The BDS campaign obfuscates the difficult issues that do exist regarding Israel’s shameful occupation of the West Bank and the need to achieve a two-state solution — a Palestinian state alongside the current state of Israel.
BDS activists, for example, make no distinction between the occupied territories and the 1949 Armistice Line, known internationally as the “Green Line,” between Israel and the West Bank. Why do BDS activists intentionally blur Israeli society with the issue of the occupation of the West Bank? Do they want to delegitimize Israel as it exists today? Do they want a one-state solution, which means a largely Arab population would hold sway in a nominally Jewish state of Israel?

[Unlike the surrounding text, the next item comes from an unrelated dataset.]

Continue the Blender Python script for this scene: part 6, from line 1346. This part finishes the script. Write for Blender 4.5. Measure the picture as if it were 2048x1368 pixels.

This is one explanation for the apartheid argument.
Ironically, the blurring of lines is primarily advanced by BDS activists and Jewish activists who support Israel’s grip on the settlements and occupied lands. Meanwhile, many Jewish federations and Jewish philanthropies refuse to fund programs beyond the “Green Line.”
If BDS advocates want to force a two-state solution and end the West Bank occupation, to create a unified state of Palestine with the West Bank and Gaza, there are other strategies that would be far more effective.
Why not mandate, as the European Union is considering, that they will not boycott any Israeli goods and products that are produced inside Israel’s 1967 borders, while openly refusing to buy goods made in the occupied areas? One leading Israeli businessman, Omri Padan, who owns the McDonald’s franchise here, just re-issued his announcement that he refuses to open any branch in the occupied West Bank.
What they should also do is come to Israel and perform in the Palestinian Authority areas. Come to meet with and talk to people of all beliefs and ideologies to unlock the complexity of the issues here.
The media in Israel flock to foreign entertainers. You will have plenty of opportunity to get your viewpoint known — and it will also help to break the logjam that fundamentalists have had on both sides.